EXERCISE DESCRIPTION: In the material below, count the lines with the word "parts" and state that number only.

------------------------------------------------------------------------

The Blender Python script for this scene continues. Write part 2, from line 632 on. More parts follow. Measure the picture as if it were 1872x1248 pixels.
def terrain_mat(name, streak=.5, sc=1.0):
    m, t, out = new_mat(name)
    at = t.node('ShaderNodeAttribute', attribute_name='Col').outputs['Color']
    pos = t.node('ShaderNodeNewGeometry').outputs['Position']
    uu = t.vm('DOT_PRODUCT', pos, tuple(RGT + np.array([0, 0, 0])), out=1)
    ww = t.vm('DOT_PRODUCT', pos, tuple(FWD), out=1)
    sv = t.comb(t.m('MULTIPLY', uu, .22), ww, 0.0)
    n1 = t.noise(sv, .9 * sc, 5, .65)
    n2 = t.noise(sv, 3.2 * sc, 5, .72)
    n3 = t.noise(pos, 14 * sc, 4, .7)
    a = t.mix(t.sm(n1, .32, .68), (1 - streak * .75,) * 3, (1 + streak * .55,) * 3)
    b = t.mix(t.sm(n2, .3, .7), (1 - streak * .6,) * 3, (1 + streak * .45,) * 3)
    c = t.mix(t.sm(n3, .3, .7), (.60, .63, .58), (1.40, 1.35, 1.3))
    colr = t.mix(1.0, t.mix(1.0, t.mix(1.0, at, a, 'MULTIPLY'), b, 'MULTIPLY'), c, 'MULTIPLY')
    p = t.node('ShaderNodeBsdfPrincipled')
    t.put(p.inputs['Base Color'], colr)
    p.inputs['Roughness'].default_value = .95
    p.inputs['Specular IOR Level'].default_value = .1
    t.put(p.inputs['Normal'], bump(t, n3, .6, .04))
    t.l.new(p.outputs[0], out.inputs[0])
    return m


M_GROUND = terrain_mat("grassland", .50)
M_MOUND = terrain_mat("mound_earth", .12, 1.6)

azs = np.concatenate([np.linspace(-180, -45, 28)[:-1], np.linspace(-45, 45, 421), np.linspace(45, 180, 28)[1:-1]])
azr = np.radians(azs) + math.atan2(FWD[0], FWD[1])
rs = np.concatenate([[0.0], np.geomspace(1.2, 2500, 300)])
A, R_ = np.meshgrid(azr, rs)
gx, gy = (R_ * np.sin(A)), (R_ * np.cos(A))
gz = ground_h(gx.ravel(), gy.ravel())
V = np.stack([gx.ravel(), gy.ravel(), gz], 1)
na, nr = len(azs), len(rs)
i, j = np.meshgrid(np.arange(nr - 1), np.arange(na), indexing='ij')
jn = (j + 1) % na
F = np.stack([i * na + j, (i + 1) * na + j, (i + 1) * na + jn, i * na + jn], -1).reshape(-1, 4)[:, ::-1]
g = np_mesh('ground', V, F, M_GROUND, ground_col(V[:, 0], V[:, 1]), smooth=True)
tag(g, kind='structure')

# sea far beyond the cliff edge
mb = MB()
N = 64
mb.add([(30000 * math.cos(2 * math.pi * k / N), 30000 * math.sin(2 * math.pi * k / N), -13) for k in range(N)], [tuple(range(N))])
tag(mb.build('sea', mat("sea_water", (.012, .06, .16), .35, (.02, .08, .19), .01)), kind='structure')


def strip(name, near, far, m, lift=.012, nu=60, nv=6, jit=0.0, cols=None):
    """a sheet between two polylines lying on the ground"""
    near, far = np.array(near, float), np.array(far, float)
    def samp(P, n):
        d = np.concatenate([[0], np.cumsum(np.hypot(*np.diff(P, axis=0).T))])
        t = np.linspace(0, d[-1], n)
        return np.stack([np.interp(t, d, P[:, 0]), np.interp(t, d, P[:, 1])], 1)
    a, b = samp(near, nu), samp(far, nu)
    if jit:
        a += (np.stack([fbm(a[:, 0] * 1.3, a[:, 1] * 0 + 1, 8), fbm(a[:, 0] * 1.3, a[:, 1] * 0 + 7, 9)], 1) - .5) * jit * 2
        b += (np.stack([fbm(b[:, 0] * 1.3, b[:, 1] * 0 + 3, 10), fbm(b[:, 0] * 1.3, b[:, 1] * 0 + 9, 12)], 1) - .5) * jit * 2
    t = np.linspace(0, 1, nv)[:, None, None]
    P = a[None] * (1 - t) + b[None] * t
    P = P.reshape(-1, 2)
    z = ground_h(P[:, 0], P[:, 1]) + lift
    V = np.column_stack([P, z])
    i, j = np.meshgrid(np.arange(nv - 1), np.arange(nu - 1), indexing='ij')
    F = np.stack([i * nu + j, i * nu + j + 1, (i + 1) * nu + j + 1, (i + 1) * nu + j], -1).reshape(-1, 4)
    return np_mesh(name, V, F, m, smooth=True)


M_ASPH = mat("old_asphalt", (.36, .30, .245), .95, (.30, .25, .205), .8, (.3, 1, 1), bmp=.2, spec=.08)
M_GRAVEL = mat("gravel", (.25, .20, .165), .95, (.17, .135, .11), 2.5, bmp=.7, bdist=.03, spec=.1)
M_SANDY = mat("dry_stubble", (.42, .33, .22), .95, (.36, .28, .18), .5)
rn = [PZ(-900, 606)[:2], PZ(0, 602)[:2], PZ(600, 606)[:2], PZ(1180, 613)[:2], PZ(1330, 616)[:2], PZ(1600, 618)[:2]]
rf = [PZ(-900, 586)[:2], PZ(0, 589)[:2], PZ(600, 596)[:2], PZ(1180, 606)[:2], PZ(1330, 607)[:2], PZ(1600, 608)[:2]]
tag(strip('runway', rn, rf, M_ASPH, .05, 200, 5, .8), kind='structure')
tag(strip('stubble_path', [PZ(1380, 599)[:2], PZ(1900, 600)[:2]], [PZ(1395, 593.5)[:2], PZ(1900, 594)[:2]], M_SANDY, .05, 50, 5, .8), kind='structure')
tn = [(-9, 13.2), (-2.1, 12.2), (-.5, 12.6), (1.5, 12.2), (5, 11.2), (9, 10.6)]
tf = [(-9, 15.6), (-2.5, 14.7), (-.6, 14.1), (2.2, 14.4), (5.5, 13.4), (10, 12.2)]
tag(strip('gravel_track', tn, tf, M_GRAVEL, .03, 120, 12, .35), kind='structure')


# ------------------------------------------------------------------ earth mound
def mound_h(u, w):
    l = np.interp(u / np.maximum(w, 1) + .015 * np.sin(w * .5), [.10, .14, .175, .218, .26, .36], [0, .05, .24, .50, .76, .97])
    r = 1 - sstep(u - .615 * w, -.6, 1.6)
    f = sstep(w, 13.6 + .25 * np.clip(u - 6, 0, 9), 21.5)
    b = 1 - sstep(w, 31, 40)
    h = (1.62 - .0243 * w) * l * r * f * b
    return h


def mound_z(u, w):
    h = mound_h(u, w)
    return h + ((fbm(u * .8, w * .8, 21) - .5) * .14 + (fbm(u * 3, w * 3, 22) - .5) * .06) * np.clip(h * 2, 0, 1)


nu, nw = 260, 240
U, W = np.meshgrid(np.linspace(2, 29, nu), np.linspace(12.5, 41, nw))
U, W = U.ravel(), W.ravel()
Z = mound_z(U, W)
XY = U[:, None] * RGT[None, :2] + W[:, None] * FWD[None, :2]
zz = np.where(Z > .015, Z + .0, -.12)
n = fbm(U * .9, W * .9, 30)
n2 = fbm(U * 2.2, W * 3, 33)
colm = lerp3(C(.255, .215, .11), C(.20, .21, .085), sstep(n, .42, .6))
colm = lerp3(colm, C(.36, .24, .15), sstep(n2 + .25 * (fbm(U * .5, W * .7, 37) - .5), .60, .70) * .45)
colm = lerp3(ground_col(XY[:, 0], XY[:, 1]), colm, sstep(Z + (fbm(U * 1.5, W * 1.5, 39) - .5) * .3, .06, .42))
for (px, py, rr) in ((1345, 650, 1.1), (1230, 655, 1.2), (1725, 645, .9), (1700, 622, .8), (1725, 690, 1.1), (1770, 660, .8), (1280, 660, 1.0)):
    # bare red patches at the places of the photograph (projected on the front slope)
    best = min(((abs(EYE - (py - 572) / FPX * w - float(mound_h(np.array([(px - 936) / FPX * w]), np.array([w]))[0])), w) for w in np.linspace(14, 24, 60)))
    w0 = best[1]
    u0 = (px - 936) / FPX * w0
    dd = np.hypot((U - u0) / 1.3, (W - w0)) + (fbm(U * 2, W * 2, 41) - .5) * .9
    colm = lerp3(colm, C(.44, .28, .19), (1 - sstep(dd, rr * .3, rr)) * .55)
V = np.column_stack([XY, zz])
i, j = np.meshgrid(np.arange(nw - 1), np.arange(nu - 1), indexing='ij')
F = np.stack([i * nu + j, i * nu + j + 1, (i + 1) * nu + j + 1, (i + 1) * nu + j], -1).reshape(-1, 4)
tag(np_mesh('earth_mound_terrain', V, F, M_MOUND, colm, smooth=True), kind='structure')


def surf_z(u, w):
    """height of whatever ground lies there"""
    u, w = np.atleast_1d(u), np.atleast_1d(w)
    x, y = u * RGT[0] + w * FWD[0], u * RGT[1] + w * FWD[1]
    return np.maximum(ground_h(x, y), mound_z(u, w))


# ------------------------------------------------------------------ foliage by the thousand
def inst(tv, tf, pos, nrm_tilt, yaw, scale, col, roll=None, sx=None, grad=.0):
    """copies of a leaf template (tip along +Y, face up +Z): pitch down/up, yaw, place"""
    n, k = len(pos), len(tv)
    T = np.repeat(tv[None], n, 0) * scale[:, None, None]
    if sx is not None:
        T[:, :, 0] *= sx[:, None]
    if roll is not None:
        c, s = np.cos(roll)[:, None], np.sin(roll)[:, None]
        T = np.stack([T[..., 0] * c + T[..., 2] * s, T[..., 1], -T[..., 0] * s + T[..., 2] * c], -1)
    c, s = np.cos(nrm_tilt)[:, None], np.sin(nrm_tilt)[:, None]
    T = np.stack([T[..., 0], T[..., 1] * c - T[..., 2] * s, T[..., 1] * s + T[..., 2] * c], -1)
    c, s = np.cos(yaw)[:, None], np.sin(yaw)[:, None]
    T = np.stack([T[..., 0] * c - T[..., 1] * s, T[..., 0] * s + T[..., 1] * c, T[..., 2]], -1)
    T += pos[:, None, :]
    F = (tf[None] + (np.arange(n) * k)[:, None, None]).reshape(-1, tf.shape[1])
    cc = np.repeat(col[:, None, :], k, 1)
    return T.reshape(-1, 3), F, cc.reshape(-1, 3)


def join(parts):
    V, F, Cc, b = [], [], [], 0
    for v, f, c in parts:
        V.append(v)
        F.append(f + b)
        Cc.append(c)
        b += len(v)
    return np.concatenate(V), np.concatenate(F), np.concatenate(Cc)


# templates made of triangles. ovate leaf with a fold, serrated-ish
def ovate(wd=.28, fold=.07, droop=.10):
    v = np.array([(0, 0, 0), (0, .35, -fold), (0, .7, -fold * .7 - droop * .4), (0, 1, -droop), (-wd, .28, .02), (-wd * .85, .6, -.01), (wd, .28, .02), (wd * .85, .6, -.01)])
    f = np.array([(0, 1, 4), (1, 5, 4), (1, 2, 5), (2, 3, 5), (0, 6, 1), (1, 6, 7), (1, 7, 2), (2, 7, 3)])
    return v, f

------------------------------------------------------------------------

SOLUTION TO THIS TASK: 3